Even though many plumbing companies are projecting a decrease in business in the beginning of 2009, some companies are expecting business to remain steady.

“We’re not planning on any significant increase of revenue in 2009, but we’re also not thinking of any decreases,” commented Patty Frank, vice president at Milton Frank Plumbing Co. in Spring, Texas, just north of Houston. “We will have to work smarter and harder in our businesses to overcome the downturn of the economy.”

Plumbing companies in cold-weather climates are hoping to do more business at the beginning of the year if the harsh weather continues this winter.

“We are hoping for a cold winter to help drive sales and make equipment work hard,” said Roger Fouche, owner of Schaal Heating & Cooling, Des Moines, Iowa, and member of PHCC and Quality Service Contractors. “A higher majority of our equipment sales are coming from our emergency service and failed equipment.”

Despite the continued economic downturn, some companies are forecasting a possible increase in business in 2009 due to the shift towards green products and technology, including green building, and energy and water conservation.

Australian fixture manufacturer Caroma, which invented the dual-flush toilet, is forecasting business growth in 2009 and expecting to see the market gravitate towards green technologies, according to Derek Kirkpatrick, the firm’s North American general manager.

“This will be a real transition change for companies,” commented Kirkpatrick. “The companies with green technologies will find themselves in a good position. Consumers are also smart and want products that will help them conserve energy and water, ultimately saving them money.”

Regardless of what plumbing companies are forecasting for 2009, the majority of owners are taking steps to cut and manage costs throughout the year. Traveling to sales meetings and trade shows, shipping, increasing product prices and freezing employee raises and bonuses are some of the many steps companies are taking to cut costs.

“All companies have to look at house keeping,” said Kirkpatrick. “Instead of traveling, conference calls and video conferencing can be done. Trade shows are also chosen wisely now – we want to get the most bang for the buck.”

According to Bill Chronister, president of The Earl's Plumbing in Rancho Santa Margarita, Calif., and member of PHCC and Quality Service Contractors, technicians have not been laid off, but office staff has been cut and inventory levels are being decreased.

In the new year, many plumbing companies will hold employees accountable for the time they put in on the job every day.
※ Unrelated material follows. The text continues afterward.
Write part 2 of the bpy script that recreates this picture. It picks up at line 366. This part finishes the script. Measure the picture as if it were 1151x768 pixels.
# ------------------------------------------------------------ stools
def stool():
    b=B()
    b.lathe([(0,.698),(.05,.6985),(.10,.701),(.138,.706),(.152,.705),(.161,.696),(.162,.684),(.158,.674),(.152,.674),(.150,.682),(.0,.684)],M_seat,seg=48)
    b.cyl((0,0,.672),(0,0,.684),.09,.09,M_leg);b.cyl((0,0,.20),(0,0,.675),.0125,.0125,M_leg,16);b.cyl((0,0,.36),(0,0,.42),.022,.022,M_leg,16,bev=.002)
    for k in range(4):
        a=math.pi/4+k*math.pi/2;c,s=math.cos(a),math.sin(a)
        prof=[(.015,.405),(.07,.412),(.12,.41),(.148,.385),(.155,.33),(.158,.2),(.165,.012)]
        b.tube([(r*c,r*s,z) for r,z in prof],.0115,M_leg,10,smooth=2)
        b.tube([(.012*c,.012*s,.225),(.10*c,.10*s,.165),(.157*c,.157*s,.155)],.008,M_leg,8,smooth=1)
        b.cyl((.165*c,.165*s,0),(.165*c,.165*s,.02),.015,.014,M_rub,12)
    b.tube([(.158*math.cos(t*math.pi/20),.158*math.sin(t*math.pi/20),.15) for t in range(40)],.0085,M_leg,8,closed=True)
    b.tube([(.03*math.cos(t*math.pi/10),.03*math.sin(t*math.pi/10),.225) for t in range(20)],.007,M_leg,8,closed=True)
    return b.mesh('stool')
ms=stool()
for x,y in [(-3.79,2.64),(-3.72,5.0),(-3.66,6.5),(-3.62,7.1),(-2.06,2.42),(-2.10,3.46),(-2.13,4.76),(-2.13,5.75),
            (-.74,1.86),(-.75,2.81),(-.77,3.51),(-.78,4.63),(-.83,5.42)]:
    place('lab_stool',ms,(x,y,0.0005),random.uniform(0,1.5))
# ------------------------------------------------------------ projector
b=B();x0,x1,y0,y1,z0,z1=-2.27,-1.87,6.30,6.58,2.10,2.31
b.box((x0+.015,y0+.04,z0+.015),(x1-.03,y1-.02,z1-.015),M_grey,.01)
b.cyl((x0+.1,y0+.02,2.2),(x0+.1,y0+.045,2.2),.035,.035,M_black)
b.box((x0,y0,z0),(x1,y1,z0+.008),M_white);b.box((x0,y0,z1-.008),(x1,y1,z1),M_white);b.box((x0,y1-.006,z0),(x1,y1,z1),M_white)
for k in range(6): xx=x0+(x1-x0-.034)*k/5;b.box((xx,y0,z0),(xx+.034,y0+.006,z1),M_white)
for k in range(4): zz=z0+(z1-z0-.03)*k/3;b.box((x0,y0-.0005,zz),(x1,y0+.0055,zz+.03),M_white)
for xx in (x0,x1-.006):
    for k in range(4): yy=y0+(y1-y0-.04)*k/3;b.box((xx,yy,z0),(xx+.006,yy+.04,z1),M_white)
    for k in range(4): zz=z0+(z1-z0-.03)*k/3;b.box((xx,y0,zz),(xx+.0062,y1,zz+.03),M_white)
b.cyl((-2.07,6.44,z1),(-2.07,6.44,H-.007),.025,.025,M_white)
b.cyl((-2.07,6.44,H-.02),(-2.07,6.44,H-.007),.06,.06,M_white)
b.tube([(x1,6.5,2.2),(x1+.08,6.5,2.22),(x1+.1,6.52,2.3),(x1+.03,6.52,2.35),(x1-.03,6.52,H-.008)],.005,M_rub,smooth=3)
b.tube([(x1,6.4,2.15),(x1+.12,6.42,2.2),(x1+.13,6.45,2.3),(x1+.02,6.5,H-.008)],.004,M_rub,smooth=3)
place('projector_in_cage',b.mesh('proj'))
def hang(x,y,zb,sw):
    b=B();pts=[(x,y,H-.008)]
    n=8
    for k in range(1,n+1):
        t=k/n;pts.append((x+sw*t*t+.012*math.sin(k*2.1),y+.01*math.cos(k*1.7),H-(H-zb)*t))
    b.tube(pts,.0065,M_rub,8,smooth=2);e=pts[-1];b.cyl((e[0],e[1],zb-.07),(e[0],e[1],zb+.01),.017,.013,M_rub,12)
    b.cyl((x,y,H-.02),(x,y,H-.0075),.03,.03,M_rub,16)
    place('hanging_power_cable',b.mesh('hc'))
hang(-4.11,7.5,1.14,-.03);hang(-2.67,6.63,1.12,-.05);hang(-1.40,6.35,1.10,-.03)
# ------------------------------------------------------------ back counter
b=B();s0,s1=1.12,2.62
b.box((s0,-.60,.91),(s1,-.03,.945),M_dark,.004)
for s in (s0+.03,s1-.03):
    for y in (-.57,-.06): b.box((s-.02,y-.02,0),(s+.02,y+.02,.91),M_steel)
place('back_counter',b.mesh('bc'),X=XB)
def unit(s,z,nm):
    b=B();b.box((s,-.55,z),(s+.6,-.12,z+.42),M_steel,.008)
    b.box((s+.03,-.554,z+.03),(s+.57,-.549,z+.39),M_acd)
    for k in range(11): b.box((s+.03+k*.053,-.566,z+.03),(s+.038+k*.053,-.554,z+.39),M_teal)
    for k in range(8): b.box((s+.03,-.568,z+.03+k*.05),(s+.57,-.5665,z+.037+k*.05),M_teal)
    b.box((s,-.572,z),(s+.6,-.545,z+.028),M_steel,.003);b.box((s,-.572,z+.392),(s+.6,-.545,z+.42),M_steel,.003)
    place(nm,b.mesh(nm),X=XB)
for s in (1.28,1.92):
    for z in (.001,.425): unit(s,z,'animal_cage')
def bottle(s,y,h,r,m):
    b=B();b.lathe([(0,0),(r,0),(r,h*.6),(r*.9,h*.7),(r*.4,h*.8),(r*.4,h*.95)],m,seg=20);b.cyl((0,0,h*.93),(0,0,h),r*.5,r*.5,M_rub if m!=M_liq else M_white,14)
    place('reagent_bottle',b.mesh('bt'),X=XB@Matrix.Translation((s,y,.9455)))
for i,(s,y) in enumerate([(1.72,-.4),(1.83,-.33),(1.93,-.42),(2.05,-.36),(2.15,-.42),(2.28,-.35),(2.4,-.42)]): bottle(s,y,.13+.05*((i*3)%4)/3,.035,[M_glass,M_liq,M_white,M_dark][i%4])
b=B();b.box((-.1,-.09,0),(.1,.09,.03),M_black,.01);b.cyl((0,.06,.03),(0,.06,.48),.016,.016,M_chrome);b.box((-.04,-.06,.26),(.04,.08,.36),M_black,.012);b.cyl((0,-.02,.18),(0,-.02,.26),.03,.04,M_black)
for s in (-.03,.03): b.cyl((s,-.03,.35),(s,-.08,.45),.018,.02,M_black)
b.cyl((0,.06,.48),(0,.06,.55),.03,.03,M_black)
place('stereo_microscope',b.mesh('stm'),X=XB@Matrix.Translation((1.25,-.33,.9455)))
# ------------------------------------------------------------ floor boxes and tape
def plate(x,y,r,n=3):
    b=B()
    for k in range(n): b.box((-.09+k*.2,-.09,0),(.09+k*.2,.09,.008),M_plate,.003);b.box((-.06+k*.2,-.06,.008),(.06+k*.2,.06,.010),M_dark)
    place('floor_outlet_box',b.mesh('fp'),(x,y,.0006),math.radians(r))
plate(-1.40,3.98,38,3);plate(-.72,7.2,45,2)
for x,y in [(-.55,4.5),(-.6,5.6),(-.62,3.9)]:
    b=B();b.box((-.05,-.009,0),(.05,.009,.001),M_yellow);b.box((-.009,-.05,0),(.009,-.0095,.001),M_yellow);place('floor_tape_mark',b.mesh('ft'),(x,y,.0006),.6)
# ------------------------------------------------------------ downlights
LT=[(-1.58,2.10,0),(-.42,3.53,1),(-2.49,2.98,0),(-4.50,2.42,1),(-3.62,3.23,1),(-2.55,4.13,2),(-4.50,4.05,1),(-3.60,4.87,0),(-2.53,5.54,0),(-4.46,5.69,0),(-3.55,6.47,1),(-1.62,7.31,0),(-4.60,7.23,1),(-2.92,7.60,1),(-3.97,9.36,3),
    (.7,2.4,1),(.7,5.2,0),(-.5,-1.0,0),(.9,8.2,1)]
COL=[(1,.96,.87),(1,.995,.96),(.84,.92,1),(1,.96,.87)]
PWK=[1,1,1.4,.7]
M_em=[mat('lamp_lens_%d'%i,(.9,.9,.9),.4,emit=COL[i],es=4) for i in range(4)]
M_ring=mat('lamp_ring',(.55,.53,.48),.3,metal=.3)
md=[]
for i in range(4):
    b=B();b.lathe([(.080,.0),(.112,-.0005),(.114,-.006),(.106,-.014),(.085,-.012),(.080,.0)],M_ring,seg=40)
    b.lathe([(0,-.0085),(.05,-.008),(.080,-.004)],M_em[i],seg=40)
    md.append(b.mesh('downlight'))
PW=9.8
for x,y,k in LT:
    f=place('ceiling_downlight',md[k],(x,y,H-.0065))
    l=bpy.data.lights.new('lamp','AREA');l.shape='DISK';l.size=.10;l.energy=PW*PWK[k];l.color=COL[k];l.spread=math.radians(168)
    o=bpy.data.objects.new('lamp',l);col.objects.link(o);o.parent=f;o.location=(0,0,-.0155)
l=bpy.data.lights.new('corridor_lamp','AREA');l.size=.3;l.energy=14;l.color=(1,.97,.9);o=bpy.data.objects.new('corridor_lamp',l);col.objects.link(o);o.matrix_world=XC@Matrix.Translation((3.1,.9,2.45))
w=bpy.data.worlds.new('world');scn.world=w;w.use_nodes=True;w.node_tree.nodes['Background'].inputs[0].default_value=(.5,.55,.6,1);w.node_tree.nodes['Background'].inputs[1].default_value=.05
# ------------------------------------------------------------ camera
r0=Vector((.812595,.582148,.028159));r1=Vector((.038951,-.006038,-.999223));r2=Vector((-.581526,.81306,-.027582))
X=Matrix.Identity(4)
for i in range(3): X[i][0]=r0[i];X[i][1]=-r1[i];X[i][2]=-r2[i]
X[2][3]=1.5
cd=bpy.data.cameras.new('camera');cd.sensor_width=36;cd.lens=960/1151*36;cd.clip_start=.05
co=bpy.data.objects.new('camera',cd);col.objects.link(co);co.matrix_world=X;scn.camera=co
Companies also are also examining benefit packages.

“As we start planning for 2009, we are going to review all of our business expenses,” stated Frank. “This starts with reviewing all our insurance policies, utilities, supplies and labor expenses. This does not mean cutting any employees, but watching overtime hours and making employees more accountable for their time. We’ll most likely be reviewing our benefits package, trying to save a larger percentage of those dollars, whether it be a company provided benefit or something that comes out of the employees pay.”

Plumbing companies are even cutting back expenses on small items that can be overlooked, but will help a company save in-house expenses.

“We are having people cut back on printing documents from printers, so we save on paper costs,” explained Santoro. We are also making sure people turn lights off in rooms that are not being used and consolidate deliveries, so we save money there too.”

One budget companies do not want to cut back in is marketing. However, the unstable economy has made owners examine what advertising and marketing strategies directly increase sales.

According to Fouche, more money will be spent on promotional advertising and discounts. Plus, any advertising that does not increase sales will be cut.

Caroma is also selective regarding their marketing strategies. “We use publications and media that will now give us the best results,” explained Kirkpatrick. “We are managing the bottom line much better now.”